Kutschen, Pflüge, Flugzeuge

Auto und Verkehr 1907:

Die Kindheitsjahre des Automobils, als kaum ein längerer Ausflug ohne Reparaturen und Schlosserarbeiten möglich war, sind vorbei. »Das Automobil ist ein durchaus zuverlässiges Betriebs- und Sportsmittel geworden, und man kann Hunderte von Meilen darin zurücklegen, ohne auch nur einen Schraubenschlüssel in Tätigkeit zu setzen«, urteilt Hans Dominik in der Berliner Zeitschrift »Die Woche«. Dabei beschreibt er die gesellschaftliche Funktion eines Automobils so: Ein Kraftwagen bietet »die Gelegenheit, soliden Reichtum zu zeigen und einen Luxus zu pflegen, der besonders in den internationalen Modebädern zur reichsten Entfaltung kommt«. Weiter heißt es: »Die Frau, die im eleganten Kostüm einen modernen, schönen Kraftwagen mit Geschicklichkeit und Verve steuert, bietet sportlich und ästhetisch ein Bild, das hinter dem einer sattelgerechten Amazone, einer waidgerechten Jägerin sicher nicht zurückbleibt.«

Die Eroberung der Straßen durch das Automobil läuft freilich nicht ohne Proteste ab. Über die Unfallzahlen in Preußen im zweiten Halbjahr 1907 sagt ein Abgeordneter im Landtag in Berlin: »In den letzten sechs Monaten sind 2920 Automobilunfälle bei uns vorgekommen und 33 Menschen getötet worden. Und zwar waren es durchweg Luxusautomobile, die diese Unfälle verursachten, Sport- und Vergnügungswagen. Die Automobilisten legen oft eine beispiellose Rohheit an den Tag, wenn sie so dahinsausen. Diese Herren schätzen den Wert ihrer Zeit denn zu hoch ein.
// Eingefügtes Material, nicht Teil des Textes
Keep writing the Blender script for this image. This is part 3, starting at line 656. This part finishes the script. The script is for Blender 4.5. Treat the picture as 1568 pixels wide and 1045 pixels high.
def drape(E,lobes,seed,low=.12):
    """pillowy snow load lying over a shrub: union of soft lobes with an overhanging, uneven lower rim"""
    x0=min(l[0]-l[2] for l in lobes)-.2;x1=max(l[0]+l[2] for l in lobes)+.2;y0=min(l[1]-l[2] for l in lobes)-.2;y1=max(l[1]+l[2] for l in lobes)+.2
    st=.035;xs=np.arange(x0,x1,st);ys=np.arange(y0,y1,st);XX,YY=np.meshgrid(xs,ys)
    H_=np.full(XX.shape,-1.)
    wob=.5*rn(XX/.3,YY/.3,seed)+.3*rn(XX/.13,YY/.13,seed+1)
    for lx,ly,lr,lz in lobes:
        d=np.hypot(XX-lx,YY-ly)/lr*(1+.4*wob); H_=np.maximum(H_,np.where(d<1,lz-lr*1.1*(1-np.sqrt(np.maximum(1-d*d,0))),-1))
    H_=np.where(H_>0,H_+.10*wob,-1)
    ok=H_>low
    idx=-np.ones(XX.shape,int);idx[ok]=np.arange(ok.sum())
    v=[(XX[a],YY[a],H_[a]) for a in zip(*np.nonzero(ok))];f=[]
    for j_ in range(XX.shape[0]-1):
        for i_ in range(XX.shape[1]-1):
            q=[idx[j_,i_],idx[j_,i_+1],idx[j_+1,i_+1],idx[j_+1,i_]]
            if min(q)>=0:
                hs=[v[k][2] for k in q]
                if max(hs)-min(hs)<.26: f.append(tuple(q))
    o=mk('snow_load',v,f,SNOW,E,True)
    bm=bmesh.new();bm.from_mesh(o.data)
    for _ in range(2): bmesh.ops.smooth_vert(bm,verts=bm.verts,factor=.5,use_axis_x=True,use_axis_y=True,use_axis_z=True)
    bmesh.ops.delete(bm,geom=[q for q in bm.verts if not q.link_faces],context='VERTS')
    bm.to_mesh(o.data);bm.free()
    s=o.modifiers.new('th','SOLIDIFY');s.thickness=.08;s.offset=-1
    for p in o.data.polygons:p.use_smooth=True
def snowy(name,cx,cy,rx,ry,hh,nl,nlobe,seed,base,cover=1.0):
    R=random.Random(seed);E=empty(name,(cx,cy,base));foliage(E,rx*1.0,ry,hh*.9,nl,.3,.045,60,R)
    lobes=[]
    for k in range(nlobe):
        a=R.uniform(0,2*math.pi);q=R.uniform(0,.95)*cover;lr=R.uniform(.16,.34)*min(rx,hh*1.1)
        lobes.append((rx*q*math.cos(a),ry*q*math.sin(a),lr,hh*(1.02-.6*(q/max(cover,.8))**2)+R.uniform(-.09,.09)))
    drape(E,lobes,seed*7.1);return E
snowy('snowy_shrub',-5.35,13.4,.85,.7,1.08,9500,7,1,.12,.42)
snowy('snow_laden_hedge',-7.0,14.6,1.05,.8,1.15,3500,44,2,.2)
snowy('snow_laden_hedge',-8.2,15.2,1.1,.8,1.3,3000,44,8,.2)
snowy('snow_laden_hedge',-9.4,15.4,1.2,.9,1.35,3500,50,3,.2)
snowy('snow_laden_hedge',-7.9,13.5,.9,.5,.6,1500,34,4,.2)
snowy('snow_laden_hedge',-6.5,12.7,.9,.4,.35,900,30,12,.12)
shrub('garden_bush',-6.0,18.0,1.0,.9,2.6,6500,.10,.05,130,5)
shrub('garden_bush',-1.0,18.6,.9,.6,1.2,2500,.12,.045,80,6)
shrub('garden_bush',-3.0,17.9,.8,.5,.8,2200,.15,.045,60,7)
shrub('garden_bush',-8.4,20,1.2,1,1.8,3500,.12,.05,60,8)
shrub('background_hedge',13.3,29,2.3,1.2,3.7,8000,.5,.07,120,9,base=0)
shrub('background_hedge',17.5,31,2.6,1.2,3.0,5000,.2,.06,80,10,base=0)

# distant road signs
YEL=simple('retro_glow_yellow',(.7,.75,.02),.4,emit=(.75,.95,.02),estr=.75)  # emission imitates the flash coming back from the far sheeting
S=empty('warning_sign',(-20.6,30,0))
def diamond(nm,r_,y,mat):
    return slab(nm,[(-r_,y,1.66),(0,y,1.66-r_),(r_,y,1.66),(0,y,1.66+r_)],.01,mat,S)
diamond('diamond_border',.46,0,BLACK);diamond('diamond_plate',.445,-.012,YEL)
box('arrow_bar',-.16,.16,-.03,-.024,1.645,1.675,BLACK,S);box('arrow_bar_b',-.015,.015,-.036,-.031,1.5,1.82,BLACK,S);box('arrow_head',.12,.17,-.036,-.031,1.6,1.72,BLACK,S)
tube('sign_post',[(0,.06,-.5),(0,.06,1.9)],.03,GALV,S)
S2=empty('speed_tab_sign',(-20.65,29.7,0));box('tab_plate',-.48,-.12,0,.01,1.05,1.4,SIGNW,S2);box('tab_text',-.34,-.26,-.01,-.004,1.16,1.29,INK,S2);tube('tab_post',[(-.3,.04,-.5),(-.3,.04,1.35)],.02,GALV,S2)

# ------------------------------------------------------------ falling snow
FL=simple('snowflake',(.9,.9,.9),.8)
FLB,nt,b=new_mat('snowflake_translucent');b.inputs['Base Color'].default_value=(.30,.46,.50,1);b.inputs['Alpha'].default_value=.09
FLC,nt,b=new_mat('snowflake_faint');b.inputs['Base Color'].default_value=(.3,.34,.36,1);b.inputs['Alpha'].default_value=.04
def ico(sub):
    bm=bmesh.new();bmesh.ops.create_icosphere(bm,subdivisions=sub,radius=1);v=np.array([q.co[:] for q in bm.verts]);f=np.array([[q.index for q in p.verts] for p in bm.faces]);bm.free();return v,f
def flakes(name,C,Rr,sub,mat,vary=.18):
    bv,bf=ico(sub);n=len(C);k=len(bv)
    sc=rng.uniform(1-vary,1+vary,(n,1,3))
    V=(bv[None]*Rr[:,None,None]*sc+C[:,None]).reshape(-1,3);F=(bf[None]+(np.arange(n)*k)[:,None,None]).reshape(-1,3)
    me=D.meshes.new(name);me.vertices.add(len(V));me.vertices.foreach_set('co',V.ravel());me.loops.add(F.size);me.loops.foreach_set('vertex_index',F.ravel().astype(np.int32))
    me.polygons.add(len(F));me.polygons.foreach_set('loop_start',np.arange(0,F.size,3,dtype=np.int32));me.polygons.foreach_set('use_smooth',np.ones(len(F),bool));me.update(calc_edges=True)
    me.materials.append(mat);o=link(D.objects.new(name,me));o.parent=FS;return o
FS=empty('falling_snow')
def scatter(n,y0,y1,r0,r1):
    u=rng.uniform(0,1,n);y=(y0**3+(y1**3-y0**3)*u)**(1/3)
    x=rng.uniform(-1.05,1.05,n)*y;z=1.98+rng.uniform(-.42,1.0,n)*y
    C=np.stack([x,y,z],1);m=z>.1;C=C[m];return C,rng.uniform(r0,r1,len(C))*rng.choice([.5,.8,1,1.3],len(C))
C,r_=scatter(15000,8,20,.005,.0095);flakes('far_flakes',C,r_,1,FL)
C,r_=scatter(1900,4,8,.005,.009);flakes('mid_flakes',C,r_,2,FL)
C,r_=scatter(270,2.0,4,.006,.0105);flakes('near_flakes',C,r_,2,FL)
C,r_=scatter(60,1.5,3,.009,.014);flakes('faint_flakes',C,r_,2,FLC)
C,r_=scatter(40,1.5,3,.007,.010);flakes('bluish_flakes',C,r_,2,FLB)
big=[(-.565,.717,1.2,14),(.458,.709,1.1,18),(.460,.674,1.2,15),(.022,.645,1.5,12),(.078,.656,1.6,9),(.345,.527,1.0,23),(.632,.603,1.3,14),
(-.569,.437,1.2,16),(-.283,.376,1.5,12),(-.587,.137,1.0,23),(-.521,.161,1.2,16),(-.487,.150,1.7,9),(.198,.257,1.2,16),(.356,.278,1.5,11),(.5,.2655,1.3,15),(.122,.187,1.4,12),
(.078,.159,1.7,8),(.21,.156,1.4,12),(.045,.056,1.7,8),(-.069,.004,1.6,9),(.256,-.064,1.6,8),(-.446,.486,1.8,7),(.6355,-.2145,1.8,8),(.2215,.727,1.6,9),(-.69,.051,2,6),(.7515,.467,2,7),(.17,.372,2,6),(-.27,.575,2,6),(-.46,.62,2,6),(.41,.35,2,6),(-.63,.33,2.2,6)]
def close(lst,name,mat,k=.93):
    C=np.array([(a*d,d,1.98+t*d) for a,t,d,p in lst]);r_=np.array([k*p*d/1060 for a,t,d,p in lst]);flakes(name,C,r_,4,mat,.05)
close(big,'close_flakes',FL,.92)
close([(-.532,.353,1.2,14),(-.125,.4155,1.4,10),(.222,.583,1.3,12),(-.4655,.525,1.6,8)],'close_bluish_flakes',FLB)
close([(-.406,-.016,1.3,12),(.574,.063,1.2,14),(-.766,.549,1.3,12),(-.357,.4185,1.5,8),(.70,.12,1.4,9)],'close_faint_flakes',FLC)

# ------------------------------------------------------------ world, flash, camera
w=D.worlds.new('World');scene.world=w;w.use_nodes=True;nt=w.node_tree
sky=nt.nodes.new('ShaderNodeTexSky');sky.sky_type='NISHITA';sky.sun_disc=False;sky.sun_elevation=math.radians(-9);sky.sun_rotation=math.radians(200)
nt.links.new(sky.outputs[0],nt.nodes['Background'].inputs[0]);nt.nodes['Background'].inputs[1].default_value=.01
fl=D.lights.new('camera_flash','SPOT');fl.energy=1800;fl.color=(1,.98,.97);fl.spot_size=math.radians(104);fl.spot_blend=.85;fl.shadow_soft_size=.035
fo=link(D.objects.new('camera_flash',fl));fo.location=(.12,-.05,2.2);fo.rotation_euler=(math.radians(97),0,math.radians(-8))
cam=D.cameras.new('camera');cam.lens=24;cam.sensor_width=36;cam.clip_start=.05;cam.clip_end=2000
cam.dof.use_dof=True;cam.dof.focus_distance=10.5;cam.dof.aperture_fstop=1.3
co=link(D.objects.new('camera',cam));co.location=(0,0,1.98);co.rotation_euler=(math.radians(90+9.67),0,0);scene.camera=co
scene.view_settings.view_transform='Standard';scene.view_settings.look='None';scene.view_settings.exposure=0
Gerade die Landwege sind besonders gefährdet, und die Landbevölkerung ist über die Autler in höchstem Maße verbittert, zumal da diese sich, wenn sie etwas angerichtet haben, durch die Flucht der Verantwortung zu entziehen belieben.«

Produziert werden jedoch schon lange nicht mehr nur Automobile, der Benzinmotor erschießt sich ständig neue Anwendungsbereiche. So liefert Daimler in diesem Jahr die erste voll motorisierte Feuerlöschspritze aus, obwohl noch 1906 ein »Sachverständiger« geäußert hatte, dass die Verwendung »benzingetriebener Explosionsmotoren einem automobilen Feuerwehrbetrieb für alle Zeiten entgegensteht«. In Großbritannien konstruieren Roberts und Hornsby den ersten brauchbaren Raupenschlepper – ein Fahrzeug, an dem vor allem die Militärs großes Interesse zeigen (der Schlepper wird Vorläufer der britischen Tanks, der späteren Panzer). Robert Stook und Karl Gleiche konstruieren den ersten Motorpflug. Die Opel-Werke in Rüsselsheim produzieren ab 1907 neben Personenwagen auch Lastwagen, Motorpflüge, Flugzeugmotoren und eine schwere Zugmaschine. Diese breite Palette bei Opel ist zugleich ein Beispiel dafür, dass sich die meisten Autohersteller nicht auf den Bau von Automobilen beschränken, sondern die Kfz-Produktion erst dazukam: Opel etwa ist zugleich einer der größten Fahrradproduzenten der Welt. Die Firma Adler wiederum stellt neben Automobilen Fahrräder und Schreibmaschinen her.

Noch keine Konkurrenz für den Benzinmotor als Autoantrieb stellt der Dieselmotor dar. Der Erfinder Rudolf Diesel denkt in eine völlig andere Richtung: 1907 gründet er mit dem deutschen Eisenbahningenieur Adolf Klose in Winterthur in der Schweiz die »Gesellschaft für Thermo-Lokomotiven«. Das Unternehmen entwickelt – zunächst auf dem Papier – eine 1500-PS-Diesellokomotive.